La question centrale qui se pose à nous est de comprendre comment un parti issu de la classe ouvrière, et qui se veut son porte-parole, peut se fondre dans le moule de la représentativité parlementaire. Gérard Grunberg souligne la difficulté des socialistes à penser la démocratie représentative. Gilles Le Béguec pose la question pour la chambre haute. Les contraintes de la discipline partisane, confrontées aux vertus de la délibération, sont évoquées par Nicolas Roussellier et par Noëlline Castagnez. Olivier Wieviorka analyse les contraintes d’un moment spécifique, en l’occurrence les années sombres de l’Occupation. À travers l’exemple des paysans, Édouard Lynch met en lumière les déterminismes sociologiques, tandis que Rémi Lefebvre insiste sur les particularités géographiques du parlementarisme socialiste.

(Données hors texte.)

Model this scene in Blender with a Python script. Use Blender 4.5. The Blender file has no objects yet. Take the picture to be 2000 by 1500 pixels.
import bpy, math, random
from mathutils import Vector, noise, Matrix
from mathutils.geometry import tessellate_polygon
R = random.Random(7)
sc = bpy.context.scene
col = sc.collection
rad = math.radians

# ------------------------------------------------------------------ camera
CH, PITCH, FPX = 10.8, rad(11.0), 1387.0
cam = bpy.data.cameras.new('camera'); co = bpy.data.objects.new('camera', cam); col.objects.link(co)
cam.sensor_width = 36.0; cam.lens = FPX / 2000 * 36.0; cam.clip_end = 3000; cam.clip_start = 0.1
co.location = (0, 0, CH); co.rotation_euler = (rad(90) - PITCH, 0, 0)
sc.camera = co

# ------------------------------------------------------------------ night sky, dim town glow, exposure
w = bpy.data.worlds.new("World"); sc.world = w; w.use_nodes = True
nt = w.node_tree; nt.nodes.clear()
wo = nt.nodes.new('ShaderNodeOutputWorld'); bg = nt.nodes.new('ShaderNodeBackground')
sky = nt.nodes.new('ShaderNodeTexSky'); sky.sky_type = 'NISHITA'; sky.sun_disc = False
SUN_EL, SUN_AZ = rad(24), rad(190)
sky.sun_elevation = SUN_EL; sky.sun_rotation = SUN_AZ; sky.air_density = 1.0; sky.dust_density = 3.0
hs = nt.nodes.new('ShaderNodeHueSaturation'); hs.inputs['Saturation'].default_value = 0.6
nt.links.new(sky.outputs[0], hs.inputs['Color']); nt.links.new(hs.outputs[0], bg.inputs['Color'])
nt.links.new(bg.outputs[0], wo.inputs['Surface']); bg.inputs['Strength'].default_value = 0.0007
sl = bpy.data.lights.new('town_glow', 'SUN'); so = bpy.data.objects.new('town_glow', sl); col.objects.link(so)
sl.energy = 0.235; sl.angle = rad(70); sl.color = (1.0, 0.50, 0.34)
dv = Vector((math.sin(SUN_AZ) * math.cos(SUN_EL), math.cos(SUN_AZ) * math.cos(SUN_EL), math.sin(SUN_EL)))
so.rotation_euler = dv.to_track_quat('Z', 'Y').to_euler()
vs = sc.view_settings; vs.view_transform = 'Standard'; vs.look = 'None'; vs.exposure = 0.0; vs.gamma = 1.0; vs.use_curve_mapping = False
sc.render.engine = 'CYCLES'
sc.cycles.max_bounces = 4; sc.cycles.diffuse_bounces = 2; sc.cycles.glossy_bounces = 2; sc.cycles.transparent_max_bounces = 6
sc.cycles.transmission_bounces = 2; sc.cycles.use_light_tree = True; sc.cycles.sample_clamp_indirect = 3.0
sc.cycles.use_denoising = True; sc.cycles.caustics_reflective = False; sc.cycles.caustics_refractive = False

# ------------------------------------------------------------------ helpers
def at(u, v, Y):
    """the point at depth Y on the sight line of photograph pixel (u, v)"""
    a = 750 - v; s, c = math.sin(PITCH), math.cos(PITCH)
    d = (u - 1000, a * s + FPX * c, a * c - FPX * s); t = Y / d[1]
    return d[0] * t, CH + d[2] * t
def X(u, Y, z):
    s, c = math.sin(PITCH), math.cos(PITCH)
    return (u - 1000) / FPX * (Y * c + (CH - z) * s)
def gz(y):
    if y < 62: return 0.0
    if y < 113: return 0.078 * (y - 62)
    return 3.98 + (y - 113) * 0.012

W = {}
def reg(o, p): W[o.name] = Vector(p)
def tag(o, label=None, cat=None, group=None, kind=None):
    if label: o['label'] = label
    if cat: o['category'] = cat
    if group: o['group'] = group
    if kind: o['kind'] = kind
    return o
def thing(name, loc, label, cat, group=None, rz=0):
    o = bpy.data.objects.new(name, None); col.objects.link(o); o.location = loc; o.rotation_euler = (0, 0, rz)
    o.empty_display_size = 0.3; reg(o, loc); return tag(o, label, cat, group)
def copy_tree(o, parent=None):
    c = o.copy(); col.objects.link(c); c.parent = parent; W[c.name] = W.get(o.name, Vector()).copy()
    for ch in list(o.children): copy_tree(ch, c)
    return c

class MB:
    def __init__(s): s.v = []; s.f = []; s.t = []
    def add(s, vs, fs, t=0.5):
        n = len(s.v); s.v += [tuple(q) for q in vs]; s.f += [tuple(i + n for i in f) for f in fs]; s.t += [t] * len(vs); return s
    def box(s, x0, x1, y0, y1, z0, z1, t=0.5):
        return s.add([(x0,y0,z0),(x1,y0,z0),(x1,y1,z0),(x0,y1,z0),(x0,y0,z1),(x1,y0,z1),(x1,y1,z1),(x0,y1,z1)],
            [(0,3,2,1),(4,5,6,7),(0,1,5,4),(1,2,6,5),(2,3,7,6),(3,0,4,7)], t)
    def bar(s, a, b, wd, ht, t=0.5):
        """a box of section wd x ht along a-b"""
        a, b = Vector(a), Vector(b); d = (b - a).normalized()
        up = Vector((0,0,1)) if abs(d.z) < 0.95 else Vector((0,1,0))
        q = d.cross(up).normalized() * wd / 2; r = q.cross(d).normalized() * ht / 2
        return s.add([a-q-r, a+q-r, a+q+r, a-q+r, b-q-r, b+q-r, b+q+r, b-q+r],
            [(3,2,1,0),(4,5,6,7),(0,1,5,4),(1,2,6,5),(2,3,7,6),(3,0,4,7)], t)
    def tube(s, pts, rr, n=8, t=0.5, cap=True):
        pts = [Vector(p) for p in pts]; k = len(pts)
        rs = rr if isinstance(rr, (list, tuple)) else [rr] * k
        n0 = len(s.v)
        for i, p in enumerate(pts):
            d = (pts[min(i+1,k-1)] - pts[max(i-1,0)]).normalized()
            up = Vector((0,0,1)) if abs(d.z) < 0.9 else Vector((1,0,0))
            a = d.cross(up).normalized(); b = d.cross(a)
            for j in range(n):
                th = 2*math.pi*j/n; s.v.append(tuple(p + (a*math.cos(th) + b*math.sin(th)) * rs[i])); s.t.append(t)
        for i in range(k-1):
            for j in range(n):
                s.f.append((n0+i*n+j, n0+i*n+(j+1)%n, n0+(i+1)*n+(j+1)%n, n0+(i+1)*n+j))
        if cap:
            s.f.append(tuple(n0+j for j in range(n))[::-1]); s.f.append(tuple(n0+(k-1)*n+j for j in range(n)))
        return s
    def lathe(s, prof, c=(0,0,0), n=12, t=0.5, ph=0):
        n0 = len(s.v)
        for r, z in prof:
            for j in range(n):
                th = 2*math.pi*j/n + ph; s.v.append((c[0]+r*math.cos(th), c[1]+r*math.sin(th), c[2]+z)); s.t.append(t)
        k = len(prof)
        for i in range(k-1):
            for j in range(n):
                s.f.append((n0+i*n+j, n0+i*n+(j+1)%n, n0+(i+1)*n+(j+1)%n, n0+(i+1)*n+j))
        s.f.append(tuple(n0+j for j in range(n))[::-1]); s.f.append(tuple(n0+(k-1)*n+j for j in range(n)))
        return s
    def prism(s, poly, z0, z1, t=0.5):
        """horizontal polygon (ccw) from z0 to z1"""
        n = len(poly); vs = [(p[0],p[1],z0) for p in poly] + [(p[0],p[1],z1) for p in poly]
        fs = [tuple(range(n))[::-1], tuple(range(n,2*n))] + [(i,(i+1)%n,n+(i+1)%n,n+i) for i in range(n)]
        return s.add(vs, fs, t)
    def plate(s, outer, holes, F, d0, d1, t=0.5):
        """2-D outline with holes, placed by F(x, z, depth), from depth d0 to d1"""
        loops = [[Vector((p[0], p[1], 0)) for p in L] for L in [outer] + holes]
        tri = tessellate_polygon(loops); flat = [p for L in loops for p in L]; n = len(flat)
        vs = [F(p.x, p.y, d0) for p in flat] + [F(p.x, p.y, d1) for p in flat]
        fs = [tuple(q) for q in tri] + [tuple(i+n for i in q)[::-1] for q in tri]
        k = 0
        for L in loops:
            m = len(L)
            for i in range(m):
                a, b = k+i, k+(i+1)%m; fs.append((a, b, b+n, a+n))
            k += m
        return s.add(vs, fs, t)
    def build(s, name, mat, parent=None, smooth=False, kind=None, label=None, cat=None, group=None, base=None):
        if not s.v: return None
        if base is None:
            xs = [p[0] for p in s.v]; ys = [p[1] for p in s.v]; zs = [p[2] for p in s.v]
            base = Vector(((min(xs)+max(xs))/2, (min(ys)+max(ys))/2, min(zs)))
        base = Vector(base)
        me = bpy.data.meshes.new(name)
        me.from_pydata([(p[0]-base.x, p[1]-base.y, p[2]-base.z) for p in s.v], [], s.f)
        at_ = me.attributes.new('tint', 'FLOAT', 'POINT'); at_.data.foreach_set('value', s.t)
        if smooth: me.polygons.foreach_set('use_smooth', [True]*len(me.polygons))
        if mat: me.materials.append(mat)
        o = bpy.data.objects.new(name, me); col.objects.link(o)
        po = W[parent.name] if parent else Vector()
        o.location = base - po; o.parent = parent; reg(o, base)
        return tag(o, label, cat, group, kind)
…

Confronté à ces contraintes et à ces déterminismes, l’élu socialiste s’adapte, se forme, se technocratise (Gilles Morin), nourrissant la vie parlementaire de ses spécificités de socialiste (Gilles Candar) et la vie partisane de ses spécificités de parlementaire (Carole Bachelot).

De Jaurès à Mitterrand, les socialistes ont profondément marqué l’histoire de la vie parlementaire, comme le souligne Serge Berstein. Ils ont la parole dans Parlement(s).